À côté des images qui montrent Dieu dans toute sa puissance, d’autres thèmes se développent qui insistent sur son humanité, notamment par le biais de la représentation de ses sentiments paternels. C’est le cas de la « compassion du père » qui le peint soutenant le corps de son fils tout juste descendu de la Croix : le geste de présentation solennelle traditionnel se transforme en un tendre soutien tandis que le visage divin trahit une infinie tristesse, voire se couvre de larmes. Cette iconographie, utilisée notamment par Jean Malouel, vers 1400, ne s’appuie sur aucune source textuelle. Elle se développe au moment où l’Église cherche à se rapprocher de ses fidèles : elle cherche à émouvoir les spectateurs en faisant appel à leurs sentiments pour leur permettre de prendre conscience du drame de la crucifixion à travers la tristesse de Dieu.

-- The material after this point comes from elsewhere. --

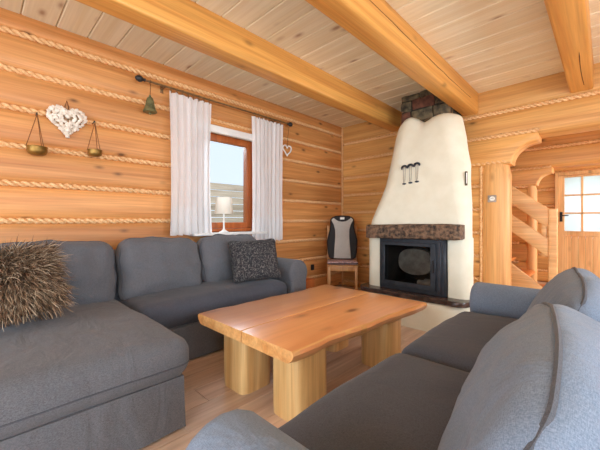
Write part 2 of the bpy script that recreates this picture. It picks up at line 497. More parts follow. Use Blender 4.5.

Vierge ouvrante, XVe siècle, Musée national du Moyen-Âge, Hôtel de Cluny

La question de la nature divine de Jésus renvoie à celle de la Paternité de Dieu. C’est à cette question que tente de répondre une série de Vierges ouvrantes abritant en leur sein une représentation de Dieu le Père tenant le Christ en croix. Le sens de ces groupes est à chercher dans les écrits d’un théologien allemand, Johannes Marienwerder, qui évoque la naissance de Jésus par le Père sans la Mère et par la Mère sans le Père (si Jésus est le fils de Dieu, il n’a pas de mère, s’il est le fils de Marie, il n’a pas de père, s’il est Dieu, il n’a ni père ni mère). C’est donc bien la paternité, ainsi que la maternité, qui sont au cœur de la réflexion qui a présidé à la réalisation des ces œuvres.

Joseph le nourricier

Il ne faut pas oublier non plus la représentation du père nourricier de Jésus, Joseph de Nazareth, qui connaît également une évolution. Durant tout le Moyen-Âge il est représenté légèrement en retrait par rapport à Marie et à Jésus. Il est comme étranger à l’enfant qui se trouve sous ses yeux. À partir du XVIe siècle les artistes peignent plus volontiers Joseph avec l’enfant Jésus. Ainsi, Guido Reni montre-t-il l’enfant dans les bras de son père nourricier en train de jouer avec la barbe de ce dernier qui le regarde avec tendresse. La représentation de l’attachement paternel de Joseph est un moyen de traduire l’humanité des personnes de l’Histoire Sainte et, ainsi, de les rapprocher des croyants.

Une iconographie en déclin

Saint Joseph avec l’enfant Jésus, Guido Reni, 1635

Depuis deux siècles, les sujets picturaux deviennent plus profanes. Le nombre de croyants décroît et le besoin d’un référent paternel rassurant est moins indispensable. La représentation de Dieu et de la sainte famille évolue donc, jusqu’à quasiment disparaître. C’est la figure du Crucifié, symbole de la souffrance de l’humanité, qui prévaut. Lorsque Dieu est représenté – rarement –, il l’est plus volontiers seul, comme par exemple chez Rouault.

Ne reste plus maintenant qu’à se mettre en quête des figures paternelles accrochées sur les murs de nos musées… et n’oubliez pas le guide !

Pour compléter, je vous conseille Dieu et ses images, François Boespflug, Bayard, 2008.

***

[1] Épisode plus connu sous le nom de sacrifice d’Isaac.